Prédiction de notre modèle (en vert) pour diverses observables liées au processus de diffusion Compton profondément virtuelle (DVCS) mesurées auprès de H1, ZEUS, HERMES ainsi que dans les Halls A et B de Jefferson Lab. L’accord est remarquable, sachant que ces données n’ont pas été utilisées pour ajuster ce modèle.
C’est cette universalité des GPD que nous avons récemment mise en évidence en collaboration avec l’université de Wuppertal par l’interprétation phénoménologique de la quasi-totalité des mesures faites jusqu’ici[1]. La méthode est la suivante : un modèle de GPD a été ajusté aux données DVMP collectées de moyenne à haute énergie auprès des expériences H1, ZEUS et HERMES à Desy, COMPASS au CERN et E665 à Fermilab et publiées entre 1997 et 2010. Ce modèle ajusté décrit parfaitement l’ensemble des données DVMP. Dans un second temps, ce modèle a été utilisé pour prédire les observables du processus DVCS dans les expériences H1, ZEUS, HERMES, ainsi qu’au Jefferson Lab où le SPhN est fortement impliqué expérimentalement. L’accord avec les données DVCS mondiales est remarquable dans la plupart des cas. La qualité de cet accord est illustrée sur la Figure 1. Des améliorations sont toutefois possibles, notamment pour les expériences à basse énergie au Jefferson Lab, mais elles sont naturelles, étant donné que le modèle de GPD utilisé n’a été ajusté que sur les données de production de mésons à plus haute énergie. Ce travail de raffinement du modèle est d’ailleurs en cours au SPhN.

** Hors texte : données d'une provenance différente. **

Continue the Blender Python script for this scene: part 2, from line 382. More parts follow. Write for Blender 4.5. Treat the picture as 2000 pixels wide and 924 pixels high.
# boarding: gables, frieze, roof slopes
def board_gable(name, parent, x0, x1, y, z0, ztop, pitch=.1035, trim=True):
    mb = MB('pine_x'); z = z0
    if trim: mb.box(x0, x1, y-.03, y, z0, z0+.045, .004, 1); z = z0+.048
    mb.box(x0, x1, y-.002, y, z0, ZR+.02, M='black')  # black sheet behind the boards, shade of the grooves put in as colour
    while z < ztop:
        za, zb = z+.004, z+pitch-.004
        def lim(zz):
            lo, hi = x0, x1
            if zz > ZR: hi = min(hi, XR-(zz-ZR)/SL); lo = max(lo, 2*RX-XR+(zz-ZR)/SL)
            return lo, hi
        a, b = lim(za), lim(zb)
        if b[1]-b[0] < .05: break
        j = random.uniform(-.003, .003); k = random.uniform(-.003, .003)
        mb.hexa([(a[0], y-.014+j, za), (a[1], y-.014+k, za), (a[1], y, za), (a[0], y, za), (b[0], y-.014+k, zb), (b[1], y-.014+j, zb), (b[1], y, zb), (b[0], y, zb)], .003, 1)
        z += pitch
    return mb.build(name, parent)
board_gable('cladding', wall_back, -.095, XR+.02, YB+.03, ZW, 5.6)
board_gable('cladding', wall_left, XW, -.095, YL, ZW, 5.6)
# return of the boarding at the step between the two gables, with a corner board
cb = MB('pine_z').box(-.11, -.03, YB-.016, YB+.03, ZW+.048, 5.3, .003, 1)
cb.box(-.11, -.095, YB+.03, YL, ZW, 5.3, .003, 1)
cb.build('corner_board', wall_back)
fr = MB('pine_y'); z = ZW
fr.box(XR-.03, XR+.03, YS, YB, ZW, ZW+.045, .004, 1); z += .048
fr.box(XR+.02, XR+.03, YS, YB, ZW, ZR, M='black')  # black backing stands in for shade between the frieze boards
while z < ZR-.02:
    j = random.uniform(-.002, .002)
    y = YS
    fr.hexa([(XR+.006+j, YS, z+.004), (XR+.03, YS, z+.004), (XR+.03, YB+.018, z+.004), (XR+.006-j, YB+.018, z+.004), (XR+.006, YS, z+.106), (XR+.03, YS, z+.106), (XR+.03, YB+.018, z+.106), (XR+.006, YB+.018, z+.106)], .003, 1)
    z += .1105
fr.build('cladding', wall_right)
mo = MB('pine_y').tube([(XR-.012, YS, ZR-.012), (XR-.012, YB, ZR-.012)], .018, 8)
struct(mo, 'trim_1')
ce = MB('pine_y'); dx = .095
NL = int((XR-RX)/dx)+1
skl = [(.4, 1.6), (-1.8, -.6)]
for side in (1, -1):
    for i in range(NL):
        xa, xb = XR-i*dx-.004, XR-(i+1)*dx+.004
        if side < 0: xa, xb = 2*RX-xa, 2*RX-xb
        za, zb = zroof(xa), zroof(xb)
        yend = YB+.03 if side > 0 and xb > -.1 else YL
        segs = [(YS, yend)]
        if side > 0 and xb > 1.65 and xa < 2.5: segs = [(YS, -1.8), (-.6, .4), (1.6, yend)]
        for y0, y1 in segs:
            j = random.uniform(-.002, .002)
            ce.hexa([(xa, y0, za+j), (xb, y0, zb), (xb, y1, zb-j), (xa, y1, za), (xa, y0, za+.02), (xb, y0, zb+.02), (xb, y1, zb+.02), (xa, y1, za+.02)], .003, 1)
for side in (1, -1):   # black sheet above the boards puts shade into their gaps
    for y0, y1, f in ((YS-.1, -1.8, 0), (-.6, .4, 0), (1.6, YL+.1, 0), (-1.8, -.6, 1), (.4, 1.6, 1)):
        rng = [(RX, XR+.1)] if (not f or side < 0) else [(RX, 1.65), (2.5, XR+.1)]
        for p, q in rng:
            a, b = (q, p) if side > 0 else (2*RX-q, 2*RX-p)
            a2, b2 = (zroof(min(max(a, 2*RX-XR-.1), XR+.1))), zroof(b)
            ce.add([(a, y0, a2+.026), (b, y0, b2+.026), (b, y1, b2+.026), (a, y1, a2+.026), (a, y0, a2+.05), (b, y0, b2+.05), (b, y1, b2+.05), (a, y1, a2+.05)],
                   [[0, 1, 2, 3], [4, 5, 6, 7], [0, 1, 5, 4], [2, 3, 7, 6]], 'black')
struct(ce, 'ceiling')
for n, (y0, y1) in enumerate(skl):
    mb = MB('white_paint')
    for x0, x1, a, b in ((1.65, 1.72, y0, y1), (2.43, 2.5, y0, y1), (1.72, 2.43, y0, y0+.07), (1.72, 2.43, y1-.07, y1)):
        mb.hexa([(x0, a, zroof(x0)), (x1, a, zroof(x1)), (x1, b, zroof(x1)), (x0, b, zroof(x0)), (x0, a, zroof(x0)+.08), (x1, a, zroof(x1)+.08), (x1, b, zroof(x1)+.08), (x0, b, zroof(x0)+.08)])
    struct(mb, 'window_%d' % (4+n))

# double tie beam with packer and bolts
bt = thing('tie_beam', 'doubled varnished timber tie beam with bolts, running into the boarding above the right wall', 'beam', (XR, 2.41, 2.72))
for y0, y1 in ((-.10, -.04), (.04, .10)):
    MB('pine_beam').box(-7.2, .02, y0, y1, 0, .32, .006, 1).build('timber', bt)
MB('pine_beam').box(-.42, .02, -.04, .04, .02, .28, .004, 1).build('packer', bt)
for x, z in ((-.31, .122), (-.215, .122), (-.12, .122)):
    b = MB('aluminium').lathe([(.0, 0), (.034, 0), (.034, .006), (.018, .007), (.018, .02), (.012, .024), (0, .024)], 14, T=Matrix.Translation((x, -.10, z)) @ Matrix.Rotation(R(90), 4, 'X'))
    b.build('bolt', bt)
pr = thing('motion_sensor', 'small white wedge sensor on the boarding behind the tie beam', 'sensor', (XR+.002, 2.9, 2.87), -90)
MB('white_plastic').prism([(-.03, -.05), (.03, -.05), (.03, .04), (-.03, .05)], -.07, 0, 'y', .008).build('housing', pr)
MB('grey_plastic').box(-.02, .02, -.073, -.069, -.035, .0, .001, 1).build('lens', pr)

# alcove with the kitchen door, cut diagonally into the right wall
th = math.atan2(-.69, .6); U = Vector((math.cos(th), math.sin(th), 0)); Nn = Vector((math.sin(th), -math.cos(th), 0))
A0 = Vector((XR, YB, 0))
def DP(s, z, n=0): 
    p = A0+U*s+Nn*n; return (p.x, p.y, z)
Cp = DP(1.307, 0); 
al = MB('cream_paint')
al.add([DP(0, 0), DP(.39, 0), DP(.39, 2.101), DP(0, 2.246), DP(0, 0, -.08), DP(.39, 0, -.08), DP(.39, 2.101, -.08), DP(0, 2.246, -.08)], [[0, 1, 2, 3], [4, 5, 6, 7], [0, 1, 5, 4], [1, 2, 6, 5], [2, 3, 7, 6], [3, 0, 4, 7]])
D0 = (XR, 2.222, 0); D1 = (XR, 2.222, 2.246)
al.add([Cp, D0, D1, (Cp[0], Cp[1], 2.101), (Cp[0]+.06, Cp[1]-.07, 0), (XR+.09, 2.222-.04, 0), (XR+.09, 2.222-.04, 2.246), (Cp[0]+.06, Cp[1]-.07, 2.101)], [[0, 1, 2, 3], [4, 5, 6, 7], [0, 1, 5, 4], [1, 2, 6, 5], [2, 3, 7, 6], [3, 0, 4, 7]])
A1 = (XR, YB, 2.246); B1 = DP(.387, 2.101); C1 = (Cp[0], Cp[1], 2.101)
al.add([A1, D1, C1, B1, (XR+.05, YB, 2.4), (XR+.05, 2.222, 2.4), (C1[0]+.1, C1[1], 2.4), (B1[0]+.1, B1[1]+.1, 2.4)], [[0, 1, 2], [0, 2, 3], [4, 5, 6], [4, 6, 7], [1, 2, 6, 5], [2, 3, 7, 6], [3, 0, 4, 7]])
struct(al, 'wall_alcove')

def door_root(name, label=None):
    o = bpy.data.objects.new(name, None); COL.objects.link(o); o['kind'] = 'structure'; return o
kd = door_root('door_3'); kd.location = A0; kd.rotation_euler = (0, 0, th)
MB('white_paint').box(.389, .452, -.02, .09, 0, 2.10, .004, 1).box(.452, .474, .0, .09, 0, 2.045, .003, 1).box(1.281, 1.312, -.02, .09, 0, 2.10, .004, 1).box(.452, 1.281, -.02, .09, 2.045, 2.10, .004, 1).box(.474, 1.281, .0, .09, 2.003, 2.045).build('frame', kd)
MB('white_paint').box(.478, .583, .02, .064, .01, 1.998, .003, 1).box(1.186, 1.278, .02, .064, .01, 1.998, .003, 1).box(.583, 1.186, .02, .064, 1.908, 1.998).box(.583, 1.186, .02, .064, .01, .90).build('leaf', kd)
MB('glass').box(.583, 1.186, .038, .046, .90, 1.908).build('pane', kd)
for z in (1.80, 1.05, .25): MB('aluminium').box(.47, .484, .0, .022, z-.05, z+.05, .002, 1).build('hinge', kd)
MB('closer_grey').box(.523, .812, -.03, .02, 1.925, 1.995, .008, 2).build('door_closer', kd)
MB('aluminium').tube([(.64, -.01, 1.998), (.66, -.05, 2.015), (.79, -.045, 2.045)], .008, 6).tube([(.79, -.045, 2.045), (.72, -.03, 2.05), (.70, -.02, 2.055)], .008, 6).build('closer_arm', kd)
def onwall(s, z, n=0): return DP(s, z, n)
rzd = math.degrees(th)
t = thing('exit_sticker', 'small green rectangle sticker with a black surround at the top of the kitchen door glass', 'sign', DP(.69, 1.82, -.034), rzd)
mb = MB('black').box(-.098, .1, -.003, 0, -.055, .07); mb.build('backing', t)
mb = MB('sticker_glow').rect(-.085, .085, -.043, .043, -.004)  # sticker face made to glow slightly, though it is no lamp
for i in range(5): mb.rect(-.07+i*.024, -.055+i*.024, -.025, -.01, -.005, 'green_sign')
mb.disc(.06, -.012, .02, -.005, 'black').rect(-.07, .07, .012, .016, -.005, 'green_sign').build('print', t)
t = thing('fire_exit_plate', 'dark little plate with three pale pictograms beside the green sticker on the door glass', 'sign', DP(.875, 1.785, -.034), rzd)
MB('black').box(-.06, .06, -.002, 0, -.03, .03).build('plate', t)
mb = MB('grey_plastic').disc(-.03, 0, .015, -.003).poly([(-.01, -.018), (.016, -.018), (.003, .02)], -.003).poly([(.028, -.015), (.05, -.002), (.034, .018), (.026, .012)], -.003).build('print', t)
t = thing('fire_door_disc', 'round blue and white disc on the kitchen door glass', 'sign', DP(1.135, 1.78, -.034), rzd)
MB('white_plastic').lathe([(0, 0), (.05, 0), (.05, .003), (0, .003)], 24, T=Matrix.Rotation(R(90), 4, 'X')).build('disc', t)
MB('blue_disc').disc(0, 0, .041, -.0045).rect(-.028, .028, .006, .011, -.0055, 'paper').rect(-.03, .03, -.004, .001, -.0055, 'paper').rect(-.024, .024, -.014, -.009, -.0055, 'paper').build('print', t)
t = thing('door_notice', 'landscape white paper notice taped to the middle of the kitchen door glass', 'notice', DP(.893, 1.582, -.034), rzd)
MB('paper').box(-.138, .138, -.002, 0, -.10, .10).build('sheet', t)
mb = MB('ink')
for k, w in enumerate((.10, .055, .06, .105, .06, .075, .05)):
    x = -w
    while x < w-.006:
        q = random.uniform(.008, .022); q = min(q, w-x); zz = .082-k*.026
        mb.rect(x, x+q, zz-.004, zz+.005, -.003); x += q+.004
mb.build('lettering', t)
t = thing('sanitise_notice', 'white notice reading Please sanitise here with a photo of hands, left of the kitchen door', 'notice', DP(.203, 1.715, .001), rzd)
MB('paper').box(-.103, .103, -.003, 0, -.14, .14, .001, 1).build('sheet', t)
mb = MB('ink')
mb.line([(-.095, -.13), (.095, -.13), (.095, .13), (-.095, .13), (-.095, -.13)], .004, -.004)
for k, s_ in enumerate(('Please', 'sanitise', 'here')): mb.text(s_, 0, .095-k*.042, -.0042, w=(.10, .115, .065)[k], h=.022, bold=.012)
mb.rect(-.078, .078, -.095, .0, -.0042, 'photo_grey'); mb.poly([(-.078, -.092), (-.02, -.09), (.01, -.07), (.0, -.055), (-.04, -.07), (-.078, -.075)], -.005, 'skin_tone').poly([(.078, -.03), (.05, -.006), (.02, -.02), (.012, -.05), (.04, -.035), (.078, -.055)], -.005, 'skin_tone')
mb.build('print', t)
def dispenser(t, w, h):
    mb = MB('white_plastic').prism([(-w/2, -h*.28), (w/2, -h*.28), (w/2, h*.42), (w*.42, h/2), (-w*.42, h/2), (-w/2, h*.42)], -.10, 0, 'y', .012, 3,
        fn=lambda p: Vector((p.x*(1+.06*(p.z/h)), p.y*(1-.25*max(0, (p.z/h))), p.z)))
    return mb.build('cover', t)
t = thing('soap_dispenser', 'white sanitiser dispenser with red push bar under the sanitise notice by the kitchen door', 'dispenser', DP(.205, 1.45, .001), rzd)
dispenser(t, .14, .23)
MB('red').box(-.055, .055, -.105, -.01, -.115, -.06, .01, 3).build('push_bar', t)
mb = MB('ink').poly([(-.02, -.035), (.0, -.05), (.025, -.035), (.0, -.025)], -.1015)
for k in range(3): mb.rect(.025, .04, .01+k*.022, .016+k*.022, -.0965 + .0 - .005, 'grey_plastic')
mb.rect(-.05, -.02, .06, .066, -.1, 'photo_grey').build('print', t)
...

Ayant désormais à disposition le premier modèle de GPD satisfaisant à la fois toutes les contraintes théoriques mais aussi reproduisant de façon remarquable les données expérimentales DVCS et DVMP, il est possible d’obtenir des images tridimensionnelles préliminaires du nucléon, illustrées sur la Figure 2.
Ce premier indice d’universalité est la pierre angulaire du futur programme d’extraction des GPD à partir des données expérimentales : via la mesure de divers processus exclusifs, il sera possible à terme d’effectuer une séparation complète des différentes GPD pour chaque type de parton. Le projet ANR PARTONS («PARtonic Tomography Of Nucleon Software »), initié par le SPhN, permet la réalisation de ce programme théorique ambitieux en fédérant les équipes françaises de la thématique.
Un programme expérimental complet est par ailleurs mené par le SPhN à la fois auprès de l’expérience COMPASS au CERN et au Jefferson Lab. Nos études d’universalité ont permis des prédictions théoriques réalistes d’observables qui seront mesurées à COMPASS et CLAS12, mais aussi auprès du futur collisionneur électrons-ions EIC. Ces expériences livreront des mesures d’une précision inégalée qui seront exploitées à la lumière des progrès théoriques de l’ANR PARTONS. A l’horizon 2018, la structure tridimensionnelle du nucléon et certains aspects de la dynamique de particules confinées s’ouvriront à nous.